Musique vierge is a series of nine digital prints done at the Centre Sagamie in Alma (Quebec) in 2012 and limited to an edition of 10.
The series presents blank musical staves created using paper cut from various magazines and newspapers. Only the narrow space used to separate articles has been used. In their original context, these spaces separate texts and help the reader understand that articles are discrete entities. They make the reader pause and create distance between words. These lines – a liminal space, a break in the narrative and the act of reading – form the essential material used in Musique vierge.
The lines cut from paper are of various colours, widths and lengths. In each of the series' works, the forms created and placed horizontally in groups of five form empty musical staves that emanate silence. The lines cut from negative space, areas devoid of text in the source periodicals, only deepens the silence.
The various forms and colours within the works set up a reading rhythm for the viewer who can decode the images as one might a text or musical score. The absence of words and musical diacritics allow him to imagine the sound as he hears it, at will. So, the series is both silent and melodious depending on the "reader". The clean aesthetic and the forms' washed out hues invite the viewer to pause and listen to the image before him.

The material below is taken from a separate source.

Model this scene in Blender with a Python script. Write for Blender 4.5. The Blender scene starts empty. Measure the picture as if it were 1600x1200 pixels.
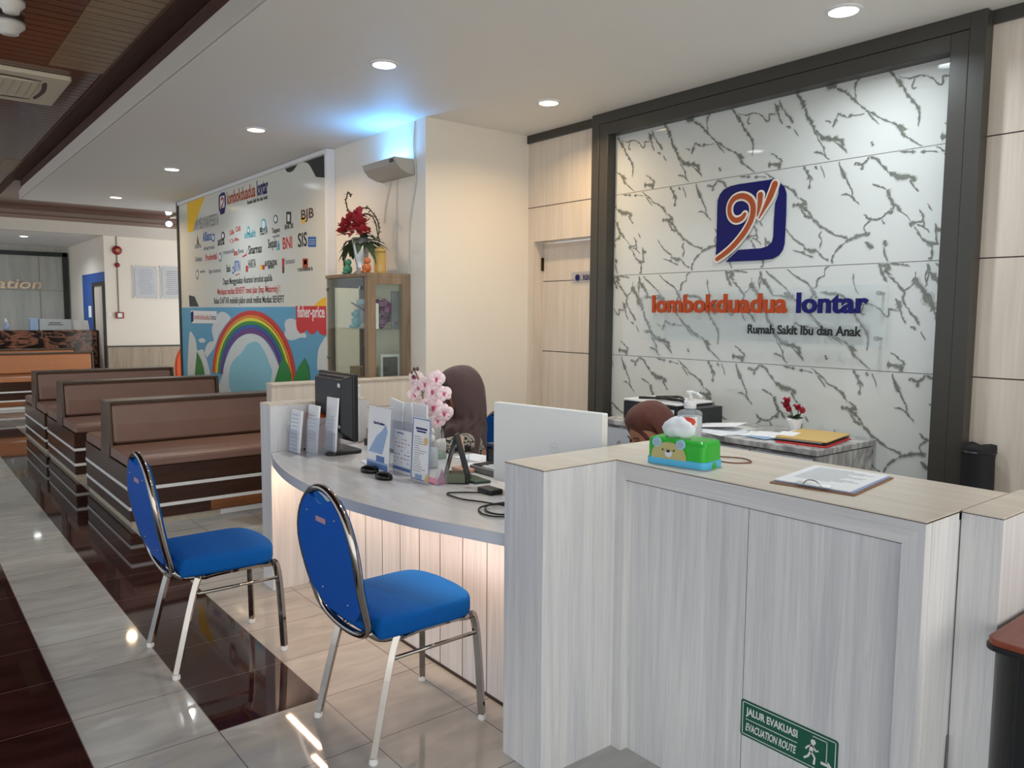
import bpy, bmesh, math, random
from mathutils import Vector, Matrix, Euler
random.seed(7)
S = bpy.context.scene
COL = S.collection
R = math.radians

# ------------------------------------------------------------------ camera
F, YAW, PIT, ROL, CH = 1221.0, R(38.7), R(5.08), R(.43), 1.5
fw = Vector((-math.cos(YAW)*math.cos(PIT), math.sin(YAW)*math.cos(PIT), -math.sin(PIT)))
rt = fw.cross(Vector((0, 0, 1))).normalized(); up = rt.cross(fw)
rt, up = math.cos(ROL)*rt+math.sin(ROL)*up, -math.sin(ROL)*rt+math.cos(ROL)*up
CAM = Vector((0, 0, CH))
cd = bpy.data.cameras.new('camera'); cam = bpy.data.objects.new('camera', cd); COL.objects.link(cam)
cd.sensor_width = 36; cd.lens = F/1600*36; cd.clip_start = .05; cd.clip_end = 200
cam.matrix_world = Matrix(((rt.x, up.x, -fw.x, 0), (rt.y, up.y, -fw.y, 0), (rt.z, up.z, -fw.z, CH), (0, 0, 0, 1)))
S.camera = cam
def at(px, py, ax, v):            # a pixel of the photograph -> the point where its ray meets a known plane
    d = fw*F+rt*(px-800)-up*(py-600)
    return CAM+d*((v-CAM[ax])/d[ax])

# ------------------------------------------------------------------ world, exposure
S.view_settings.view_transform = 'Standard'; S.view_settings.look = 'None'
S.view_settings.gamma = 1; S.view_settings.use_curve_mapping = False
S.view_settings.exposure = -0.10
W = bpy.data.worlds.new('world'); S.world = W; W.use_nodes = True
_n = W.node_tree.nodes; _tc = _n.new('ShaderNodeTexCoord'); _sp = _n.new('ShaderNodeSeparateXYZ'); _mr = _n.new('ShaderNodeMapRange'); _mx = _n.new('ShaderNodeMix'); _mx.data_type = 'RGBA'
_mr.inputs[1].default_value = -.1; _mr.inputs[2].default_value = .9      # brighter, warmer daylight through the entrance side (+x)
_mx.inputs[6].default_value = (.62, .68, .76, 1); _mx.inputs[7].default_value = (1.75, 1.72, 1.62, 1)
W.node_tree.links.new(_tc.outputs['Generated'], _sp.inputs[0]); W.node_tree.links.new(_sp.outputs[0], _mr.inputs[0]); W.node_tree.links.new(_mr.outputs[0], _mx.inputs[0]); W.node_tree.links.new(_mx.outputs[2], _n['Background'].inputs[0])
W.node_tree.nodes['Background'].inputs[1].default_value = 1.5

def light(name, kind, loc, energy, color, size=.1, aim=None, spot=None, spread=None, size_y=None):
    l = bpy.data.lights.new(name, kind); l.energy = energy; l.color = color
    o = bpy.data.objects.new(name, l); COL.objects.link(o); o.location = loc
    if kind == 'AREA':
        l.shape = 'RECTANGLE' if size_y else 'DISK'; l.size = size
        if size_y: l.size_y = size_y
        if spread: l.spread = spread
    else: l.shadow_soft_size = size
    if kind == 'SPOT': l.spot_size = spot; l.spot_blend = .8
    if aim: o.rotation_euler = (Vector(aim)-Vector(loc)).to_track_quat('-Z', 'Y').to_euler()
    return o
COOL = (.86, .95, 1.0); WARM = (1.0, .72, .42); NEUT = (1, .9, .78)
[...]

In the Musique vierge series, Jérôme Fortin repurposes workaday objects. True to his artistic vision, he has delicately cut out, pasted and placed elements horizontally, transforming the ordinary and imbuing them with new meaning. The series forms part of the artist's ongoing work that, here, reinvents the familiar imagery of our daily lives and in the aural environment that surrounds us. Skilfully, he coaxes out the music playing in our heads.